Por Morgani Guzzo e Pedro Ordones
A violência de gênero e o assédio nas universidades têm sido cada vez mais debatidos nos últimos anos. Pesquisas recentes, como a desenvolvida pela professora da Universidade Estadual do Norte do Paraná (UENP), Maria Cristina Cavaleiro, têm demonstrado que essa é uma realidade muito mais frequente do que se tem notícia.
“Em reuniões que eu tinha com estudantes, eles falavam, com muito cuidado, e expunham em sigilo casos de assédio. Então pensei que aquilo merecia uma atenção mais aprofundada”, relatou Cris sobre suas motivações para iniciar a pesquisa, em fala durante a segunda sessão do Seminário do Observatório Caleidoscópio do Observatório Sul-Sudeste do INCT Caleidoscópio – Instituto de Estudos Avançados em Iniquidades, Desigualdades e Violências de Gênero e Sexualidade e suas Múltiplas Insurgências, que aconteceu de forma virtual no dia 23 de maio de 2024. Acesse o vídeo da apresentação aqui.
De acordo com levantamento de dados realizado pelo Intercept Brasil, desde 2008, cerca de 556 mulheres, dentre funcionárias, docentes e discentes, já sofreram algum tipo de violência em instituições de ensino superior no Brasil. Os dados foram obtidos através de 209 ocorrências em diferentes universidades, que mostravam que na grande maioria dos casos, o agressor era um aluno ou docente da instituição.
“É necessário identificar e entender como acontecem os diferentes tipos de violência nos âmbitos universitários, para que se possa combatê-los e evitar que se tornem apenas mais um relato em uma ouvidoria”, afirmou a pesquisadora, que assina juntamente com a Elisangela Lizzi, professora da UTFPR, o artigo “Violência de gênero na Universidade: resistências para além de silêncios e omissões“, publicado em 2024 pela revista Olhares, v. 12, n. 1. O foco da pesquisa foi compreender de que maneira a comunidade universitária da UENP percebe e vivencia as violências e quais são suas percepções sobre as formas de enfrentamento das mesmas pela instituição.
A UENP é uma universidade multicampi, com campus nas cidades de Jacarezinho, Bandeirantes e Cornélio Procópio. Ao todo, são 26 cursos de graduação, sendo 16 de licenciatura e 10 de bacharelado. Para a pesquisa, foi divulgado um formulário focado em estudantes (maiores de 18 anos matriculados e regulares do terceiro ao sexto semestre dos cursos de graduação ofertados nos períodos matutino, vespertino e noturno da universidade). Dos 4.341 estudantes regulares, 647 responderam ao formulário, sendo 235 do campus de Jacarezinho, 144 de Bandeirantes e 209 de Cornélio Procópio.

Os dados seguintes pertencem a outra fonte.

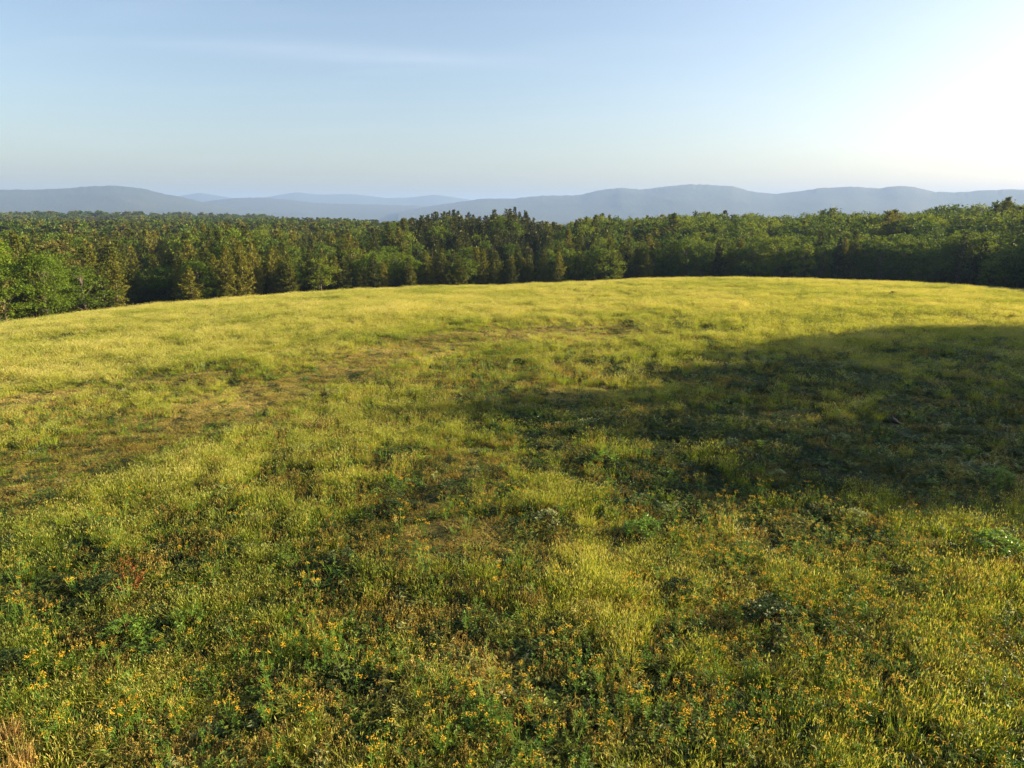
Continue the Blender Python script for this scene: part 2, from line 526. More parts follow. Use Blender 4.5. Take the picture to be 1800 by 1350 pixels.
def pine_meshes(h, w, seed, needle, detail=1.0, open_=0.0, ts=1.0):
    """young loblolly pine: trunk, whorled ascending branches with needle tufts, pale candles; unit height scaled to h"""
    tr, cr_ = MB(), MB()
    lean = rng.normal(0, 0.02, 2)
    ax = lambda z: np.array([lean[0] * z, lean[1] * z, z])
    tr.tube([ax(0) - [0, 0, 0.4], ax(h * 0.35), ax(h * 0.7), ax(h * 0.97)], [h * 0.016 + 0.02, h * 0.012 + 0.01, h * 0.007, 0.012], 6)
    z = h * (0.10 + open_)
    C, D, L, W, VV, MI, NN = [], [], [], [], [], [], []
    while z < h * 0.985:
        f = (z / h - 0.08 - open_) / (0.92 - open_)
        rad = w * (0.45 + 0.65 * min(1, f * 4)) * (1 - f) ** 0.95 * rng.uniform(0.72, 1.15) + 0.10
        nb = max(3, int(rng.integers(4, 7) * (0.75 + 0.25 * detail)))
        a0 = rng.uniform(0, 6.28)
        for k in range(nb):
            if rng.random() < 0.10: continue
            a = a0 + k * 6.283 / nb + rng.normal(0, 0.25)
            bl = rad * rng.uniform(0.65, 1.2)
            up = 0.25 + 0.55 * f + rng.normal(0, 0.08)
            base = ax(z)
            out = np.array([math.cos(a), math.sin(a), 0])
            end = base + out * bl + np.array([0, 0, bl * up])
            if detail > 0.7 and bl > 0.7:
                tr.tube([base, (base * 0.5 + end * 0.5) - np.array([0, 0, bl * 0.05]), end], [0.03, 0.02, 0.008], 3)
            nt = max(3, int(bl * 7 * detail))
            for t in np.linspace(0.25, 1.0, nt):
                side = np.array([-out[1], out[0], 0]) * rng.normal(0, 0.22) * bl * (1.1 - t * 0.6)
                c = base + (end - base) * t + side + np.array([0, 0, -bl * 0.10 * math.sin(t * 3.1) + rng.normal(0, 0.05)])
                q = max(3, int(5 * detail))
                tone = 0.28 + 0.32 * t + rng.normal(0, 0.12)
                for _ in range(q):
                    dd = out * 0.6 + rng.normal(0, 0.55, 3) + np.array([0, 0, 0.45])
                    C.append(c); D.append(dd); L.append(ts * rng.uniform(0.28, 0.5) / max(min(detail, 1), .4) ** .4); W.append(ts * rng.uniform(0.12, 0.22) / max(min(detail, 1), .3) ** .8)
                    NN.append(out * 0.8 + np.array([0, 0, 0.5]) + rng.normal(0, 0.45, 3))
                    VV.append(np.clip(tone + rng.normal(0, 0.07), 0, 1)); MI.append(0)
            if detail > 0.5 and rng.random() < 0.5:
                C.append(end); D.append(np.array([0, 0, 1.0]) + out * 0.15); L.append(rng.uniform(0.25, 0.4)); W.append(0.07); VV.append(0.6); MI.append(1); NN.append(out)
        z += h * 0.022 + rng.uniform(0.16, 0.34) / max(detail, 0.5)
    for _ in range(6):
        C.append(ax(h * 0.95)); D.append(np.array([rng.normal(0, .15), rng.normal(0, .15), 1])); L.append(h * 0.05 + .2); W.append(0.09); VV.append(0.6); MI.append(1); NN.append(np.array([1.0, .2, 0]))
    C, D, NN = np.array(C), np.array(D), np.array(NN); L, W, VV, MI = map(np.array, (L, W, VV, MI))
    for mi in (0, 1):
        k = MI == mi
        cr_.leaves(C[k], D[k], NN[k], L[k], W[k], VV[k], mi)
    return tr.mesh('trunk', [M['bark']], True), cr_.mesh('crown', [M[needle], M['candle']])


def leafy_meshes(h, w, leaf, n=2600, low=0.16, ls=0.34, lobes=18):
    """broad-leaved tree: forked trunk, limbs, leaf clusters through an uneven crown"""
    tr, cr_ = MB(), MB()
    tr.tube([(0, 0, -0.4), (0.05 * w, 0, h * 0.25), (rng.normal(0, .05) * w, rng.normal(0, .05) * w, h * 0.6), (0, 0, h * 0.85)],
            [h * 0.02 + 0.03, h * 0.016, h * 0.01, 0.02], 7)
    cs = []
    for k in range(lobes):
        f = (k + 0.5) / lobes
        z = h * (low + (0.90 - low) * f)
        prof = math.sin(math.pi * min(1, max(0.04, 0.16 + 0.84 * (z / h)) ** 1.25)) ** 0.7
        a = k * 2.399 + rng.normal(0, 0.5)
        rr_ = w * prof * rng.uniform(0.45, 0.85)
        c = np.array([math.cos(a) * rr_, math.sin(a) * rr_, z + rng.normal(0, h * 0.03)])
        cr0 = w * rng.uniform(0.22, 0.52) * (0.6 + 0.5 * prof)
        cs.append((c, cr0))
        tr.tube([(0, 0, max(z - h * 0.2, h * 0.1)), c * 0.6 + np.array([0, 0, z * 0.3]), c], [h * 0.006, h * 0.004, 0.01], 4)
    cs.append((np.array([rng.normal(0, .1) * w, rng.normal(0, .1) * w, h * 0.90]), w * 0.33))
    wsum = sum(c[1] ** 2 for c in cs)
    for c, r0 in cs:
        m = int(n * r0 ** 2 / wsum)
        # leaf sprays: sub-clumps on the shell of the lobe
        sub = max(4, m // 14)
        sdir = rnd_dirs(sub); sdir[:, 2] = np.abs(sdir[:, 2]) * 0.9 - 0.25
        sc_ = c + sdir * r0 * rng.uniform(0.55, 1.12, (sub, 1)) * np.array([1, 1, 0.8])
        idx = rng.integers(0, sub, m)
        p = sc_[idx] + rng.normal(0, r0 * 0.16, (m, 3))
        d = sdir[idx] + rng.normal(0, 0.7, (m, 3)) - np.array([0, 0, 0.15])
        nn = sdir[idx] * 0.7 + rng.normal(0, 0.6, (m, 3)) + np.array([0, 0, 0.5])
        vv = np.clip(0.45 + rng.normal(0, 0.15, sub)[idx] + rng.normal(0, 0.12, m), 0, 1)
        cr_.leaves(p, d, nn, rng.uniform(0.7, 1.2, m) * ls, rng.uniform(0.5, 0.8, m) * ls, vv)
    return tr.mesh('trunk', [M['bark']], True), cr_.mesh('crown', [M[leaf]])


REF = 10.0   # every proto tree is 10 m tall; instances scale it
PROTO = {'pine': [], 'dark': [], 'leafy': [], 'bright': [], 'russet': []}
for k in range(6): PROTO['pine'].append(pine_meshes(REF, rng.uniform(2.0, 2.7), k, 'pine', 1.0))
for k in range(4): PROTO['dark'].append(pine_meshes(REF, rng.uniform(1.9, 2.4), k, 'pinedark', 1.2, 0.08, 0.75))
for k in range(5): PROTO['leafy'].append(leafy_meshes(REF, rng.uniform(2.9, 3.7), 'leafy', 3000, 0.14, 0.34, 20))
for k in range(3): PROTO['bright'].append(leafy_meshes(REF, rng.uniform(2.7, 3.3), 'leafbright', 6800, 0.0, 0.27, 26))
for k in range(2): PROTO['russet'].append(leafy_meshes(REF, rng.uniform(2.2, 2.8), 'leafbrown', 2400, 0.08, 0.30, 16))
NAME = {'pine': 'pine_tree', 'dark': 'pine_tree', 'leafy': 'broadleaf_tree', 'bright': 'broadleaf_tree', 'russet': 'broadleaf_tree'}
CAT = {'pine': 'pine tree', 'dark': 'pine tree', 'leafy': 'leafy tree', 'bright': 'leafy tree', 'russet': 'leafy tree'}


def tree(kind, x, y, h, label, group=None, wide=1.0, var=None):
    tm, cm = PROTO[kind][rng.integers(len(PROTO[kind])) if var is None else var]
    e = bpy.data.objects.new(NAME[kind], None)
    e.empty_display_size = 0.5
    SC.collection.objects.link(e)
    e.location = (x, y, float(ground(x, y)))
    e.rotation_euler = (0, 0, rng.uniform(0, 6.28))
    s = h / REF
    e.scale = (s * wide, s * wide, s)
    tag(e, label, CAT[kind], group)
    link('trunk', tm, e); link('crown', cm, e)
    return e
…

Os resultados chamam a atenção, mas coincidem com levantamentos similares realizados em outras universidades brasileiras. Dos estudantes envolvidos na pesquisa, cerca de 55,4% já presenciaram algum tipo de violência no ambiente universitário, sendo 81% mulheres (290) e 19% homens (68). Outro dado relevante é que a grande maioria desses casos, 81%, afirmou que não encaminha qualquer reclamação ou denúncia.
Com sua pesquisa, a professora concluiu que há um grande silêncio, por parte da universidade, diante dos casos de violência e assédios, além de faltar mecanismos específicos para seu enfrentamento. “Existe muito silêncio sobre a violência, e o silêncio sobre a violência é violência. Existe apenas uma ouvidoria na universidade, que é para tudo. Então, os alunos falam: ‘para que eu vou encaminhar para lá?’. Eles relataram a insegurança, não ter um órgão específico, a falta de confiança de que o problema será solucionado, e a passação de pano, inclusive da própria direção de curso”.
Cris Cavaleiro é doutora em educação pela Universidade de São Paulo (USP). Atualmente é professora adjunta na Universidade Estadual do Norte do Paraná (UENP), Campus Cornélio Procópio, atuando no ensino, pesquisa e extensão para a formação em Política Educacional, Gênero e Sexualidades. É líder do Grupo de Pesquisa e Ensino em Políticas Públicas em Educação e Processos de Escolarização (GEPEPEE-UENP) e integrante do Grupo de Estudos de Gênero, Educação e Cultura Sexual (EdGES/FE/USP).